┌─ Recorded information

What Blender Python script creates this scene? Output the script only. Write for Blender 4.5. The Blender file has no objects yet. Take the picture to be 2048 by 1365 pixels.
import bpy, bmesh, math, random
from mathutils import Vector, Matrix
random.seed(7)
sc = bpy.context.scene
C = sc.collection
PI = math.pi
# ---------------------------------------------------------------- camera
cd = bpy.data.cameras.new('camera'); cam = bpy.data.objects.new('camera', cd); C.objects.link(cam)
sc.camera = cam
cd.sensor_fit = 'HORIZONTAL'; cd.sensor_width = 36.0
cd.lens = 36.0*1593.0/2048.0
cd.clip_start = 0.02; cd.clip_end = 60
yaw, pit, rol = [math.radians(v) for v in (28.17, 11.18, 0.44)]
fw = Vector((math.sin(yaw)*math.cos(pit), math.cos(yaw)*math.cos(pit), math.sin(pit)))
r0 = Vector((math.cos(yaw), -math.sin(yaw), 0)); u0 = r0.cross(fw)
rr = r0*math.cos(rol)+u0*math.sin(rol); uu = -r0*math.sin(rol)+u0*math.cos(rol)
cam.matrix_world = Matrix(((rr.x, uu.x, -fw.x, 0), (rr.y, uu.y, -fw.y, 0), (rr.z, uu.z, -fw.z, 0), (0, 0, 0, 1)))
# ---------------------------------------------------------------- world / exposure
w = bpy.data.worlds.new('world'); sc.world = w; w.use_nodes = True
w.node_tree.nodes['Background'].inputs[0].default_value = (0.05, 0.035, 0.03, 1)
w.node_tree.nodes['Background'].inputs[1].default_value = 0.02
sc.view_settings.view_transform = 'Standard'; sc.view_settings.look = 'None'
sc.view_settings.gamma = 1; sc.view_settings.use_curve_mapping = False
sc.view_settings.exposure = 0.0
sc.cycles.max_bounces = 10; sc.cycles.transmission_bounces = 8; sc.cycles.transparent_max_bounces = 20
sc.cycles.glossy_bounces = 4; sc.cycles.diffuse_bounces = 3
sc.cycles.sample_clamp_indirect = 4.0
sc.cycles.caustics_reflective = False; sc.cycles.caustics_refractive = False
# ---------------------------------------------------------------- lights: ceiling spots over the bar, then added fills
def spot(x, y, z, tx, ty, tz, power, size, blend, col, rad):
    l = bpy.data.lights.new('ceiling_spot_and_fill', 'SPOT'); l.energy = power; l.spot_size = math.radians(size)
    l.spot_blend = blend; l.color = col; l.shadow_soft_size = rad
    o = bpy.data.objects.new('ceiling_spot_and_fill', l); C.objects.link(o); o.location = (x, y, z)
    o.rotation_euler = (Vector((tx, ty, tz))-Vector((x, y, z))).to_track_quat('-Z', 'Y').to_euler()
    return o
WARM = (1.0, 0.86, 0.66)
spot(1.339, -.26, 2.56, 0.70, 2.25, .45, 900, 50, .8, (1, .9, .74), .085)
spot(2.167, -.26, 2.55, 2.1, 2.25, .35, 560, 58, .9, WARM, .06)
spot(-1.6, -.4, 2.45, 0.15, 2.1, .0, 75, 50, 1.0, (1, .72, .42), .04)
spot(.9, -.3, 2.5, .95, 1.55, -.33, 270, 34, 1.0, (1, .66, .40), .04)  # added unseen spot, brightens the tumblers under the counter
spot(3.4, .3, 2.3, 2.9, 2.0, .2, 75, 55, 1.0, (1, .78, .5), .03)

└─

Stated goal >> Transcribe all of the material exactly. Omit nothing.

Correct result >>
What Blender Python script creates this scene? Output the script only. Write for Blender 4.5. The Blender file has no objects yet. Take the picture to be 2048 by 1365 pixels.
import bpy, bmesh, math, random
from mathutils import Vector, Matrix
random.seed(7)
sc = bpy.context.scene
C = sc.collection
PI = math.pi
# ---------------------------------------------------------------- camera
cd = bpy.data.cameras.new('camera'); cam = bpy.data.objects.new('camera', cd); C.objects.link(cam)
sc.camera = cam
cd.sensor_fit = 'HORIZONTAL'; cd.sensor_width = 36.0
cd.lens = 36.0*1593.0/2048.0
cd.clip_start = 0.02; cd.clip_end = 60
yaw, pit, rol = [math.radians(v) for v in (28.17, 11.18, 0.44)]
fw = Vector((math.sin(yaw)*math.cos(pit), math.cos(yaw)*math.cos(pit), math.sin(pit)))
r0 = Vector((math.cos(yaw), -math.sin(yaw), 0)); u0 = r0.cross(fw)
rr = r0*math.cos(rol)+u0*math.sin(rol); uu = -r0*math.sin(rol)+u0*math.cos(rol)
cam.matrix_world = Matrix(((rr.x, uu.x, -fw.x, 0), (rr.y, uu.y, -fw.y, 0), (rr.z, uu.z, -fw.z, 0), (0, 0, 0, 1)))
# ---------------------------------------------------------------- world / exposure
w = bpy.data.worlds.new('world'); sc.world = w; w.use_nodes = True
w.node_tree.nodes['Background'].inputs[0].default_value = (0.05, 0.035, 0.03, 1)
w.node_tree.nodes['Background'].inputs[1].default_value = 0.02
sc.view_settings.view_transform = 'Standard'; sc.view_settings.look = 'None'
sc.view_settings.gamma = 1; sc.view_settings.use_curve_mapping = False
sc.view_settings.exposure = 0.0
sc.cycles.max_bounces = 10; sc.cycles.transmission_bounces = 8; sc.cycles.transparent_max_bounces = 20
sc.cycles.glossy_bounces = 4; sc.cycles.diffuse_bounces = 3
sc.cycles.sample_clamp_indirect = 4.0
sc.cycles.caustics_reflective = False; sc.cycles.caustics_refractive = False
# ---------------------------------------------------------------- lights: ceiling spots over the bar, then added fills
def spot(x, y, z, tx, ty, tz, power, size, blend, col, rad):
    l = bpy.data.lights.new('ceiling_spot_and_fill', 'SPOT'); l.energy = power; l.spot_size = math.radians(size)
    l.spot_blend = blend; l.color = col; l.shadow_soft_size = rad
    o = bpy.data.objects.new('ceiling_spot_and_fill', l); C.objects.link(o); o.location = (x, y, z)
    o.rotation_euler = (Vector((tx, ty, tz))-Vector((x, y, z))).to_track_quat('-Z', 'Y').to_euler()
    return o
WARM = (1.0, 0.86, 0.66)
spot(1.339, -.26, 2.56, 0.70, 2.25, .45, 900, 50, .8, (1, .9, .74), .085)
spot(2.167, -.26, 2.55, 2.1, 2.25, .35, 560, 58, .9, WARM, .06)
spot(-1.6, -.4, 2.45, 0.15, 2.1, .0, 75, 50, 1.0, (1, .72, .42), .04)
spot(.9, -.3, 2.5, .95, 1.55, -.33, 270, 34, 1.0, (1, .66, .40), .04)  # added unseen spot, brightens the tumblers under the counter
spot(3.4, .3, 2.3, 2.9, 2.0, .2, 75, 55, 1.0, (1, .78, .5), .03)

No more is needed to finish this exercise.